Banele Vakele founded Tembela Wines in 2020 as an after-hours side project while working as assistant winemaker for Duncan Savage at Savage Wines in Cape Town’s Salt River. Raised in Khayelitsha township after his family relocated from the Eastern Cape, Vakele earned a scholarship to a Constantia high school where a classroom view of a neighbouring vineyard sparked his interest in wine; he went on to study viticulture and oenology at Elsenburg Agricultural College and complete the Cape Winemakers Guild Protégé Programme, with stints in Burgundy, Oregon and Australia. The label is named for his late mother, Tembela — isiXhosa for “faith,” “hope” and “belief” — and its watercolour labels depict women in traditional Xhosa dress, a tribute to both his heritage and hers.

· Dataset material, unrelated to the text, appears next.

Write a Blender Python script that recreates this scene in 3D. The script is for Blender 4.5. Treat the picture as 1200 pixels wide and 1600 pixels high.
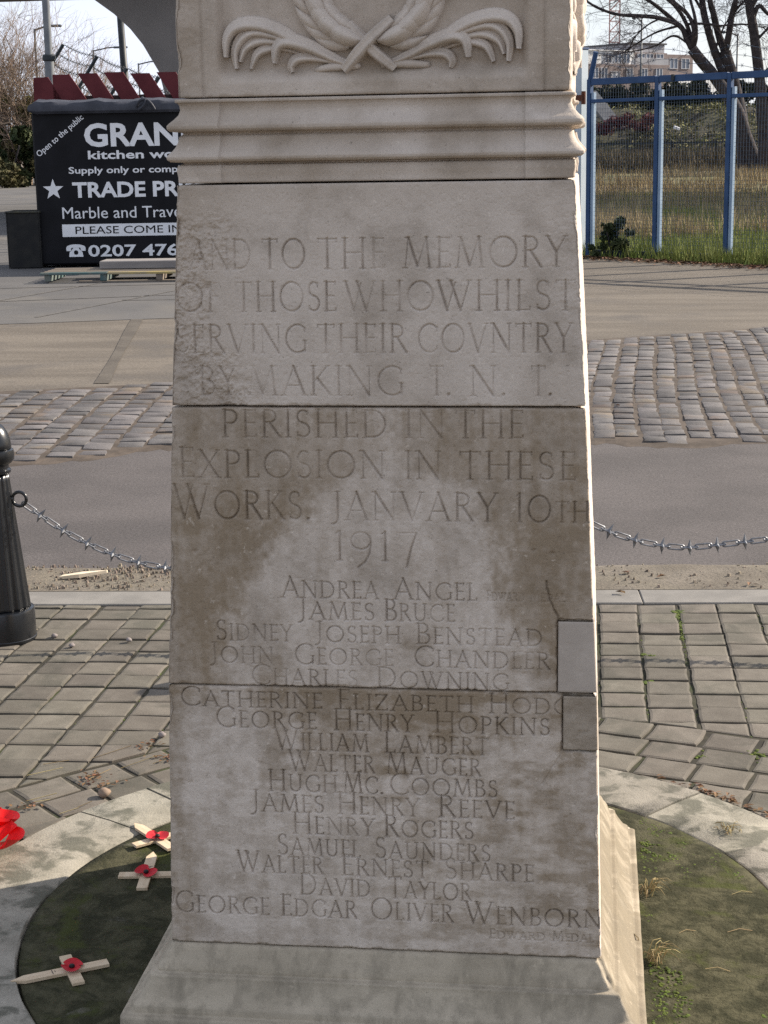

Tembela’s wines are built from small parcels of old, dry-farmed vines across the Western Cape — Karibib and Langverwacht for the flagship Syrah, and old Stellenbosch and Darling Chenin Blanc sites — vinified with native-yeast, minimal-intervention methods including whole-bunch fermentation and ageing in neutral oak. Vakele left Savage Wines in 2025 to run Tembela full-time, and 2026 brings two new additions to the two-wine range: a Darling Grenache Noir and a single-vineyard 1993-planted Darling Chenin Blanc, alongside a long-anticipated joint Cabernet Sauvignon project with mentor Duncan Savage due for release in October 2026.
Production has grown quickly — from roughly 8,000 bottles in 2024 to about 10,500 in 2025, with another jump planned for 2026 — and Vakele recently secured his first dedicated cellar space at the historic Eendrag farm on the slopes of the Helderberg in Somerset West. There’s no public tasting room or cellar-door programme; Vakele takes a hands-on, direct-to-trade approach, travelling to present the wines himself, with bottles sold directly from the producer and through specialist importers and merchants. His 2025 Syrah recently won the iTOO Next Generation Award.